Wednesday, March 4, 2009

How to make sure Small Groups fail!

I think that Craig Groeschel really nails it on this one. This is a profound list! He posted this one the Swerve blog this week.

Tons of churches have attempted small groups only to abort shortly after takeoff. I’ll share the top 10 ways to ensure the failure of your group.
  1. Make sure the senior pastor isn’t in a group. If small groups aren’t modeled by the pastor, they won’t have much of a chance for success. (Amy and I host two small groups in our home.)
  2. Make sure the senior pastor doesn’t talk about small groups.
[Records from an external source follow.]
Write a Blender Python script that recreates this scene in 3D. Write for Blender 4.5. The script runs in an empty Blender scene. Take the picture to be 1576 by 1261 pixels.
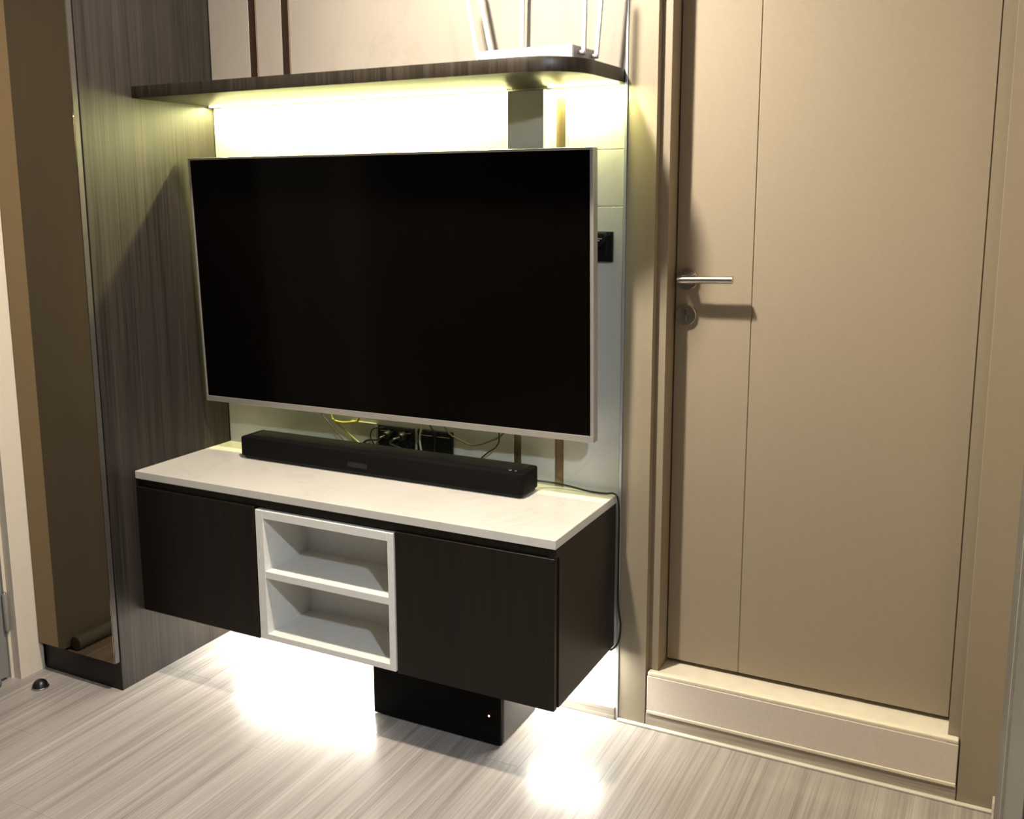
import bpy, bmesh, math, random
from mathutils import Vector, Matrix

random.seed(7)
scene = bpy.context.scene
COL = scene.collection
IMG_W, IMG_H = 1576, 1261

# ---------------------------------------------------------------- camera
F_PX, PPX, PPY = 1517.5051, 772.9142, 559.8372
yaw, pitch, roll = 0.4734, -0.1679, -0.0049
fwd = Vector((-math.sin(yaw) * math.cos(pitch), math.cos(yaw) * math.cos(pitch), math.sin(pitch)))
right = Vector((math.cos(yaw), math.sin(yaw), 0))
up = right.cross(fwd)
r2 = right * math.cos(roll) + up * math.sin(roll)
u2 = -right * math.sin(roll) + up * math.cos(roll)
cam_data = bpy.data.cameras.new('camera')
cam = bpy.data.objects.new('camera', cam_data)
COL.objects.link(cam)
cam_data.sensor_fit = 'HORIZONTAL'
cam_data.sensor_width = 36.0
cam_data.lens = 36.0 * F_PX / IMG_W
cam_data.shift_x = (IMG_W / 2 - PPX) / IMG_W
cam_data.shift_y = (PPY - IMG_H / 2) / IMG_W
cam_data.clip_start = 0.02
M4 = Matrix(((r2.x, u2.x, -fwd.x, 2.137), (r2.y, u2.y, -fwd.y, -2.2956), (r2.z, u2.z, -fwd.z, 1.3701), (0, 0, 0, 1)))
cam.matrix_world = M4
scene.camera = cam

# ---------------------------------------------------------------- world, lights, exposure
world = bpy.data.worlds.new('world')
scene.world = world
world.use_nodes = True
world.node_tree.nodes['Background'].inputs[0].default_value = (1.0, 0.9, 0.78, 1)
world.node_tree.nodes['Background'].inputs[1].default_value = 0.0
scene.view_settings.view_transform = 'Standard'
scene.view_settings.look = 'None'
scene.view_settings.gamma = 1.0
scene.view_settings.use_curve_mapping = False
scene.view_settings.exposure = 0.0
scene.cycles.use_denoising = True
scene.cycles.sample_clamp_indirect = 6.0
scene.cycles.max_bounces = 10

WARM = (1.0, 0.89, 0.73)
COOL = (0.78, 0.90, 1.0)
NEUTRAL = (1.0, 0.87, 0.72)
P_WARM = 122.0          # downlight over the console
P_COOL = 140.0          # downlight over the open room to the right
P_FILL = 3.0          # added fill light on the unseen ceiling behind the camera
LED_SHELF = (1.0, 0.97, 0.43)
LED_CONSOLE = (1.0, 0.97, 0.86)
P_LED_SHELF = 21.0
P_LED_CONSOLE = 19.0
CEIL = 2.30

# ---------------------------------------------------------------- materials
def new_mat(name):
    m = bpy.data.materials.new(name)
    m.use_nodes = True
    return m, m.node_tree, m.node_tree.nodes['Principled BSDF']

def set_in(b, **kw):
    for k, v in kw.items():
        k = k.replace('_', ' ')
        if k in b.inputs:
            b.inputs[k].default_value = v

ALB = 0.70      # overall reflectance scale of the painted, stone and wood surfaces

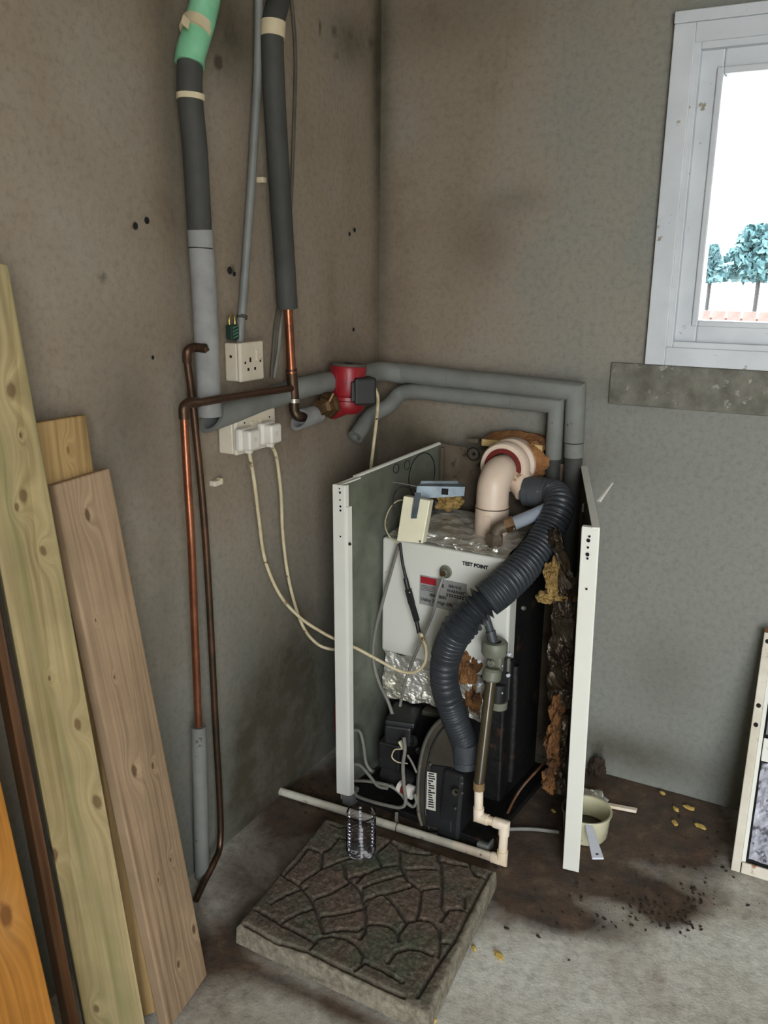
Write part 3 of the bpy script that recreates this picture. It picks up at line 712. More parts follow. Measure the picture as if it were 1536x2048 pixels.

If small groups don’t ever find their way into a sermon, it will help reduce the likelihood of success.
  3. Make sure small groups are not staffed or resourced properly. To guarantee your groups fail, don’t staff them, buy them curriculum, announce them, or get your best volunteers involved.
  4. Make sure small group leaders aren’t trained. When you do get some small group leaders, don’t train them. Let them figure it out on their own.
  5. Make sure the church doesn’t address childcare needs. Pretend like all small groups don’t have any child care needs. Don’t open the church one or two nights a week to provide child care. Don’t pay for childcare like I’ve heard North Point does. Ignore childcare needs completely.
  6. Make sure the church doesn’t have a small group vision or philosophy. Let people do whatever they want without any direction or oversight.
  7. Make sure your groups become inward-focused and never multiply. Don’t ever encourage your groups to give life to new groups. Allow them to grow inward-looking. Better yet, hope they become filled with negative and critical church members.
  8. Make sure to require your church attenders to do so many other things they’ll never want to be in small groups. Ask people to go to Sunday night church, Wednesday night church, committee meetings, Sunday school, etc. If you keep them so busy, you can ensure they won’t participate in small groups.
  9. Make sure not to require staff members to be involved. If your staff (or key leaders) isn’t in groups, that will help keep others from being in groups.
  10. Make sure you never make small groups a membership or partnership requirement. Be a low-expectation church. While you’re at it, don’t ask people to serve, pray, witness, or give sacrificially either.
What are your thoughts? Where do you agree of disagree?